What is required: Print, without altering anything, the lines from the one that holds "Write the bpy" to the one that holds "C = S.collection", inclusive. No other lines belong in the output.

Start Entries

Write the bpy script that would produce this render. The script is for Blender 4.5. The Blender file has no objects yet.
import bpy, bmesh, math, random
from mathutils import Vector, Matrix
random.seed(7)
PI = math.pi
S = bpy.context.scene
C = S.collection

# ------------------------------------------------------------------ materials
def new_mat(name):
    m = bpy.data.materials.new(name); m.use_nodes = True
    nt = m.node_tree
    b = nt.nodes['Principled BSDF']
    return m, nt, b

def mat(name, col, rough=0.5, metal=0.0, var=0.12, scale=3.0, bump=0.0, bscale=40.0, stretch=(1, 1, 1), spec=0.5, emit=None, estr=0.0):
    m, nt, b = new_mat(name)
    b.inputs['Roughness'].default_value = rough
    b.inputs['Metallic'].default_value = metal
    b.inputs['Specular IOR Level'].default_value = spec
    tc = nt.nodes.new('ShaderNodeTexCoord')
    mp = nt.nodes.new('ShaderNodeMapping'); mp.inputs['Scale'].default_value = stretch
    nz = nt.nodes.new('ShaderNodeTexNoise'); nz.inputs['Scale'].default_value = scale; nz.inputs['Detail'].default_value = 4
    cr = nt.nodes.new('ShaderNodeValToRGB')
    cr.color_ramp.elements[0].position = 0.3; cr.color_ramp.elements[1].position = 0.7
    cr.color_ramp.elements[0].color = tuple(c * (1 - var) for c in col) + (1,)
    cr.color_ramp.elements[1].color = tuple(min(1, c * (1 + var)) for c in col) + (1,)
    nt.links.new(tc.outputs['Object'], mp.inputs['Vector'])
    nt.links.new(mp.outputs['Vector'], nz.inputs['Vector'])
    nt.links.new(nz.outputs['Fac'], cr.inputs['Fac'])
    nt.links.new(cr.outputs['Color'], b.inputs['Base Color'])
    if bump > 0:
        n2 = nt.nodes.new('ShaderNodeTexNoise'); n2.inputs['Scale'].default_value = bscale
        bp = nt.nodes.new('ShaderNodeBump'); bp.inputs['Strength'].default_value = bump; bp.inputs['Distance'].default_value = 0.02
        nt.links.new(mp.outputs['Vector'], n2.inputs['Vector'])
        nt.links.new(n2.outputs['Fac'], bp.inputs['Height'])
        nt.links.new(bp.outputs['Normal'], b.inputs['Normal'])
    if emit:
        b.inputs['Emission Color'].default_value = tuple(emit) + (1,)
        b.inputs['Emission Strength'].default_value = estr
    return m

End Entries
Start Entries

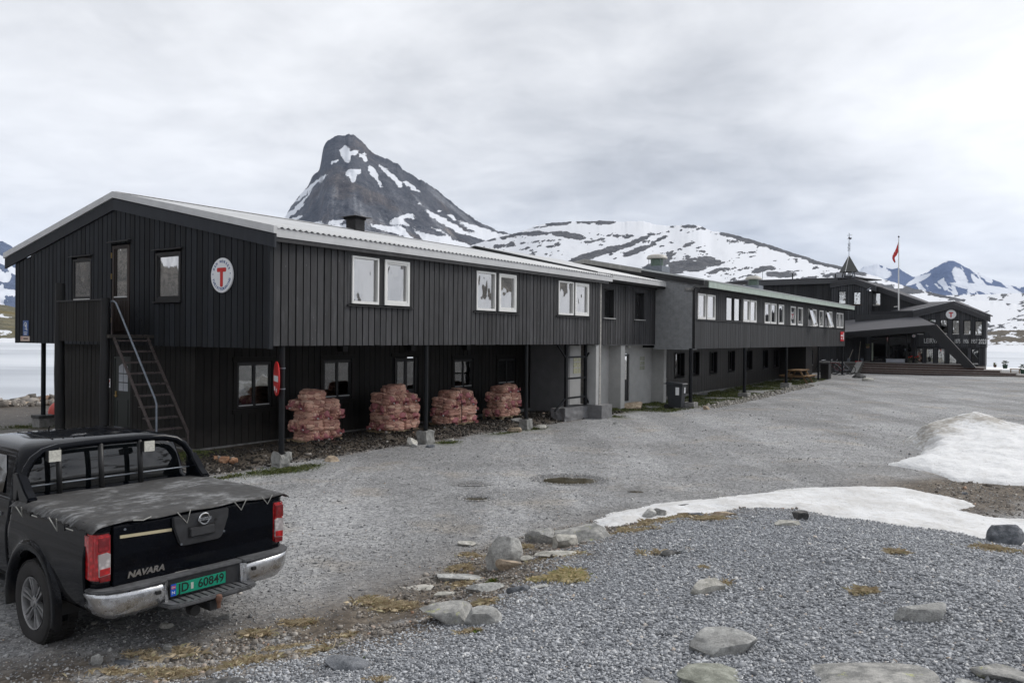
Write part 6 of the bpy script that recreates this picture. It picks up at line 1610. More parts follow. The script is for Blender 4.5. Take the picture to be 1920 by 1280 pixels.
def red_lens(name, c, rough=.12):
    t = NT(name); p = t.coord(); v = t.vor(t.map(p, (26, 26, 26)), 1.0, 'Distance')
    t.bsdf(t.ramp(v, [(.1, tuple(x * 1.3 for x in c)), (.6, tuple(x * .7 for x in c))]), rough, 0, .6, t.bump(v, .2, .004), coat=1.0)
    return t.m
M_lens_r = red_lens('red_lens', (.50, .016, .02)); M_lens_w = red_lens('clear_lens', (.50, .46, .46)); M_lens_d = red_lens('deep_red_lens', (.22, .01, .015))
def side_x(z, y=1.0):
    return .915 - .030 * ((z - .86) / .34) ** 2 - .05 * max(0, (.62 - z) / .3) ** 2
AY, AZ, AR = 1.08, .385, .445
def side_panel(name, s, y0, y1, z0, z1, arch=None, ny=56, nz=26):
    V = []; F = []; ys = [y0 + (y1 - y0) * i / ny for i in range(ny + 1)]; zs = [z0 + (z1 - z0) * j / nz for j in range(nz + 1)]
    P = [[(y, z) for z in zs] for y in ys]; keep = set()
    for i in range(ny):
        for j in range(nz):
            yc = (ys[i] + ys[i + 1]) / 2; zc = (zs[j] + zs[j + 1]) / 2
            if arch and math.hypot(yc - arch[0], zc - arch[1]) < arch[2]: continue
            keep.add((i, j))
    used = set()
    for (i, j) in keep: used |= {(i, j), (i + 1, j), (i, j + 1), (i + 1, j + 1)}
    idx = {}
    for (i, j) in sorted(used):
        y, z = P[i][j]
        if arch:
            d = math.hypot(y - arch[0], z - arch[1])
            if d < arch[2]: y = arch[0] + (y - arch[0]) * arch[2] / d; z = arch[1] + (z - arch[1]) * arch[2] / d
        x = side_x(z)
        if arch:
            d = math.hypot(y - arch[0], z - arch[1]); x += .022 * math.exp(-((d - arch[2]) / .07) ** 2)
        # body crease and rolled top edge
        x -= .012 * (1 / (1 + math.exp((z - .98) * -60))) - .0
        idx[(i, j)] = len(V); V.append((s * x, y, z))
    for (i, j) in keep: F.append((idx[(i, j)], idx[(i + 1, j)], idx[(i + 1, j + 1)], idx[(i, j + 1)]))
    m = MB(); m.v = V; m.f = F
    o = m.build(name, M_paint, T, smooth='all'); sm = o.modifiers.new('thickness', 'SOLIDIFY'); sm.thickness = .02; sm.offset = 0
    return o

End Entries

The result:
Write the bpy script that would produce this render. The script is for Blender 4.5. The Blender file has no objects yet.
import bpy, bmesh, math, random
from mathutils import Vector, Matrix
random.seed(7)
PI = math.pi
S = bpy.context.scene
C = S.collection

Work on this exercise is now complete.